▶ [PROMPT]
Copy out each line exactly as it appears.

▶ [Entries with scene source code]
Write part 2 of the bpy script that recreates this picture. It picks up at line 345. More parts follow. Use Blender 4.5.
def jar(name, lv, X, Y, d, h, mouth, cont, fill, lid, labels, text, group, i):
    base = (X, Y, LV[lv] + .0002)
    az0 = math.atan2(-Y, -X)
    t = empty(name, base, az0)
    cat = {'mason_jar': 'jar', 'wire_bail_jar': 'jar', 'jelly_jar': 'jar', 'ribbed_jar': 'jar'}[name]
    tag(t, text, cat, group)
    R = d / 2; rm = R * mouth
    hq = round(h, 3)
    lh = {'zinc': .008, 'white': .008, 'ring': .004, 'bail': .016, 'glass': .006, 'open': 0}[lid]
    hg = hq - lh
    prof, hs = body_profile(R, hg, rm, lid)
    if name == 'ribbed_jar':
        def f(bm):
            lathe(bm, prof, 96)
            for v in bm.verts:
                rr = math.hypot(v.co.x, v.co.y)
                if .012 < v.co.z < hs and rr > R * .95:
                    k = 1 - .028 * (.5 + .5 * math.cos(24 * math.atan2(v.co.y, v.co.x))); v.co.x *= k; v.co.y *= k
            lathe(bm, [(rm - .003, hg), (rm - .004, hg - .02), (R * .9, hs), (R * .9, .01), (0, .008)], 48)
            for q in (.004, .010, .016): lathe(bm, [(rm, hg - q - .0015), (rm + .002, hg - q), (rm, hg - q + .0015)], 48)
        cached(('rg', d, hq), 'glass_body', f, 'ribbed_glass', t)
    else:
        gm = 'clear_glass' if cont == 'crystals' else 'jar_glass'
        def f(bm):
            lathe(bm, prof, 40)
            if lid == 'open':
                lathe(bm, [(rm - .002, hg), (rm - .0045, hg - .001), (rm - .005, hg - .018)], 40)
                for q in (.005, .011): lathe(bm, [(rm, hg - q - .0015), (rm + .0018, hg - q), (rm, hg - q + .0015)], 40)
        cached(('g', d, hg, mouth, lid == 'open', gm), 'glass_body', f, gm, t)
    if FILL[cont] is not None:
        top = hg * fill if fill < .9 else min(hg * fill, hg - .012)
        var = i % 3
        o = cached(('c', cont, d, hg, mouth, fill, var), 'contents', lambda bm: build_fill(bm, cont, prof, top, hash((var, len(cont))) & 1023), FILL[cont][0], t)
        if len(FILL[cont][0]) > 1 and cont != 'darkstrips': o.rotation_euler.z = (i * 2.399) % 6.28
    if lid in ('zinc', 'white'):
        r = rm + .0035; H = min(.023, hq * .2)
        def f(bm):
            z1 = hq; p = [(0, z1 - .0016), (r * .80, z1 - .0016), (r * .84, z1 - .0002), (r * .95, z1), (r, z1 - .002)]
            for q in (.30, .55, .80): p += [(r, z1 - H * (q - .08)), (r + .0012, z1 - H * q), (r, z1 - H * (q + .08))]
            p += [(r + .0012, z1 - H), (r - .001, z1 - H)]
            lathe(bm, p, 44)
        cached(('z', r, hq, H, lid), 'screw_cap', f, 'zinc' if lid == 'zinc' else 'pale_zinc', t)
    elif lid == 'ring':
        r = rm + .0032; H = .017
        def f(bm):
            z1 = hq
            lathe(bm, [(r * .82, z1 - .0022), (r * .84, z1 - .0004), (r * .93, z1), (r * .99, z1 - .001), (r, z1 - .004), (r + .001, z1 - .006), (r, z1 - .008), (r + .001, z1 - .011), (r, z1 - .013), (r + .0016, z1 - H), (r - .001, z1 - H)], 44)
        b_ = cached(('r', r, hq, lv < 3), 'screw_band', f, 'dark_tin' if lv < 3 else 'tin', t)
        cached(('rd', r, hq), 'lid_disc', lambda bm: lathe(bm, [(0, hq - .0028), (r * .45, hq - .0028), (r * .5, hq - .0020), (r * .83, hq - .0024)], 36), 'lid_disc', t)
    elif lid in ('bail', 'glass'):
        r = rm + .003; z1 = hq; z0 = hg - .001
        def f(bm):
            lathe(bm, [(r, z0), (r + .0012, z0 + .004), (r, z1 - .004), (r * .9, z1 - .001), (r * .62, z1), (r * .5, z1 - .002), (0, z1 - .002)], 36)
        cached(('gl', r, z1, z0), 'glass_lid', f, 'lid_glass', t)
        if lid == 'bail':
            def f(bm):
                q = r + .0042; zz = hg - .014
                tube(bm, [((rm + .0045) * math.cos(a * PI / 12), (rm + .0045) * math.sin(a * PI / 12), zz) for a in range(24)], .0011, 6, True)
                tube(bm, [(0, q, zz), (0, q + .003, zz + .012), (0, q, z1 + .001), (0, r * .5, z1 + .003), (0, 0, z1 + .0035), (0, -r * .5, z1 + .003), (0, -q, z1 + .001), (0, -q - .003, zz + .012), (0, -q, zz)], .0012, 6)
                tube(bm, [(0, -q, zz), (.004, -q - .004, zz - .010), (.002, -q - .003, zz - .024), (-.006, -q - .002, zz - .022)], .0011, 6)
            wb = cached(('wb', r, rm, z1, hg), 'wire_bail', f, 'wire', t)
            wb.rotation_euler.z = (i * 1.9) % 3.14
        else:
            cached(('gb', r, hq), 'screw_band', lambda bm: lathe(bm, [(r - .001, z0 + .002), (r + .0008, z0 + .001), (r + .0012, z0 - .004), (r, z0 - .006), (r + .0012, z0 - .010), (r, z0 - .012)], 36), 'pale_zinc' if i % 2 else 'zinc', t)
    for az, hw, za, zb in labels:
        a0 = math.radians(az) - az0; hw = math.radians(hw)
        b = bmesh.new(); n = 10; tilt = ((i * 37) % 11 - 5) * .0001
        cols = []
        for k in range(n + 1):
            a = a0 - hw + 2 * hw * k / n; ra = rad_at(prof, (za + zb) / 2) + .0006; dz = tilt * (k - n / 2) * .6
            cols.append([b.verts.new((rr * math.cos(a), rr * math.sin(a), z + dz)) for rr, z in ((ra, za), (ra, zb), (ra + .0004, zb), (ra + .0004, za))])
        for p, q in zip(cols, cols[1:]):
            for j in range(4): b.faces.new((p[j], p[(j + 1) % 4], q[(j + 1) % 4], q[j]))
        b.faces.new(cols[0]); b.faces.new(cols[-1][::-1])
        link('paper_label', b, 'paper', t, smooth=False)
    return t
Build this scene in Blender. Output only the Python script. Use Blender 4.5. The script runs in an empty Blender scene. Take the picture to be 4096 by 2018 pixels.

▶ [THE COMPLETED TASK]
Write part 2 of the bpy script that recreates this picture. It picks up at line 345. More parts follow. Use Blender 4.5.
def jar(name, lv, X, Y, d, h, mouth, cont, fill, lid, labels, text, group, i):
    base = (X, Y, LV[lv] + .0002)
    az0 = math.atan2(-Y, -X)
    t = empty(name, base, az0)
    cat = {'mason_jar': 'jar', 'wire_bail_jar': 'jar', 'jelly_jar': 'jar', 'ribbed_jar': 'jar'}[name]
    tag(t, text, cat, group)
    R = d / 2; rm = R * mouth
    hq = round(h, 3)
    lh = {'zinc': .008, 'white': .008, 'ring': .004, 'bail': .016, 'glass': .006, 'open': 0}[lid]
    hg = hq - lh
    prof, hs = body_profile(R, hg, rm, lid)
    if name == 'ribbed_jar':
        def f(bm):
            lathe(bm, prof, 96)
            for v in bm.verts:
                rr = math.hypot(v.co.x, v.co.y)
                if .012 < v.co.z < hs and rr > R * .95:
                    k = 1 - .028 * (.5 + .5 * math.cos(24 * math.atan2(v.co.y, v.co.x))); v.co.x *= k; v.co.y *= k
            lathe(bm, [(rm - .003, hg), (rm - .004, hg - .02), (R * .9, hs), (R * .9, .01), (0, .008)], 48)
            for q in (.004, .010, .016): lathe(bm, [(rm, hg - q - .0015), (rm + .002, hg - q), (rm, hg - q + .0015)], 48)
        cached(('rg', d, hq), 'glass_body', f, 'ribbed_glass', t)
    else:
        gm = 'clear_glass' if cont == 'crystals' else 'jar_glass'
        def f(bm):
            lathe(bm, prof, 40)
            if lid == 'open':
                lathe(bm, [(rm - .002, hg), (rm - .0045, hg - .001), (rm - .005, hg - .018)], 40)
                for q in (.005, .011): lathe(bm, [(rm, hg - q - .0015), (rm + .0018, hg - q), (rm, hg - q + .0015)], 40)
        cached(('g', d, hg, mouth, lid == 'open', gm), 'glass_body', f, gm, t)
    if FILL[cont] is not None:
        top = hg * fill if fill < .9 else min(hg * fill, hg - .012)
        var = i % 3
        o = cached(('c', cont, d, hg, mouth, fill, var), 'contents', lambda bm: build_fill(bm, cont, prof, top, hash((var, len(cont))) & 1023), FILL[cont][0], t)
        if len(FILL[cont][0]) > 1 and cont != 'darkstrips': o.rotation_euler.z = (i * 2.399) % 6.28
    if lid in ('zinc', 'white'):
        r = rm + .0035; H = min(.023, hq * .2)
        def f(bm):
            z1 = hq; p = [(0, z1 - .0016), (r * .80, z1 - .0016), (r * .84, z1 - .0002), (r * .95, z1), (r, z1 - .002)]
            for q in (.30, .55, .80): p += [(r, z1 - H * (q - .08)), (r + .0012, z1 - H * q), (r, z1 - H * (q + .08))]
            p += [(r + .0012, z1 - H), (r - .001, z1 - H)]
            lathe(bm, p, 44)
        cached(('z', r, hq, H, lid), 'screw_cap', f, 'zinc' if lid == 'zinc' else 'pale_zinc', t)
    elif lid == 'ring':
        r = rm + .0032; H = .017
        def f(bm):
            z1 = hq
            lathe(bm, [(r * .82, z1 - .0022), (r * .84, z1 - .0004), (r * .93, z1), (r * .99, z1 - .001), (r, z1 - .004), (r + .001, z1 - .006), (r, z1 - .008), (r + .001, z1 - .011), (r, z1 - .013), (r + .0016, z1 - H), (r - .001, z1 - H)], 44)
        b_ = cached(('r', r, hq, lv < 3), 'screw_band', f, 'dark_tin' if lv < 3 else 'tin', t)
        cached(('rd', r, hq), 'lid_disc', lambda bm: lathe(bm, [(0, hq - .0028), (r * .45, hq - .0028), (r * .5, hq - .0020), (r * .83, hq - .0024)], 36), 'lid_disc', t)
    elif lid in ('bail', 'glass'):
        r = rm + .003; z1 = hq; z0 = hg - .001
        def f(bm):
            lathe(bm, [(r, z0), (r + .0012, z0 + .004), (r, z1 - .004), (r * .9, z1 - .001), (r * .62, z1), (r * .5, z1 - .002), (0, z1 - .002)], 36)
        cached(('gl', r, z1, z0), 'glass_lid', f, 'lid_glass', t)
        if lid == 'bail':
            def f(bm):
                q = r + .0042; zz = hg - .014
                tube(bm, [((rm + .0045) * math.cos(a * PI / 12), (rm + .0045) * math.sin(a * PI / 12), zz) for a in range(24)], .0011, 6, True)
                tube(bm, [(0, q, zz), (0, q + .003, zz + .012), (0, q, z1 + .001), (0, r * .5, z1 + .003), (0, 0, z1 + .0035), (0, -r * .5, z1 + .003), (0, -q, z1 + .001), (0, -q - .003, zz + .012), (0, -q, zz)], .0012, 6)
                tube(bm, [(0, -q, zz), (.004, -q - .004, zz - .010), (.002, -q - .003, zz - .024), (-.006, -q - .002, zz - .022)], .0011, 6)
            wb = cached(('wb', r, rm, z1, hg), 'wire_bail', f, 'wire', t)
            wb.rotation_euler.z = (i * 1.9) % 3.14
        else:
            cached(('gb', r, hq), 'screw_band', lambda bm: lathe(bm, [(r - .001, z0 + .002), (r + .0008, z0 + .001), (r + .0012, z0 - .004), (r, z0 - .006), (r + .0012, z0 - .010), (r, z0 - .012)], 36), 'pale_zinc' if i % 2 else 'zinc', t)
    for az, hw, za, zb in labels:
        a0 = math.radians(az) - az0; hw = math.radians(hw)
        b = bmesh.new(); n = 10; tilt = ((i * 37) % 11 - 5) * .0001
        cols = []
        for k in range(n + 1):
            a = a0 - hw + 2 * hw * k / n; ra = rad_at(prof, (za + zb) / 2) + .0006; dz = tilt * (k - n / 2) * .6
            cols.append([b.verts.new((rr * math.cos(a), rr * math.sin(a), z + dz)) for rr, z in ((ra, za), (ra, zb), (ra + .0004, zb), (ra + .0004, za))])
        for p, q in zip(cols, cols[1:]):
            for j in range(4): b.faces.new((p[j], p[(j + 1) % 4], q[(j + 1) % 4], q[j]))
        b.faces.new(cols[0]); b.faces.new(cols[-1][::-1])
        link('paper_label', b, 'paper', t, smooth=False)
    return t
Build this scene in Blender. Output only the Python script. Use Blender 4.5. The script runs in an empty Blender scene. Take the picture to be 4096 by 2018 pixels.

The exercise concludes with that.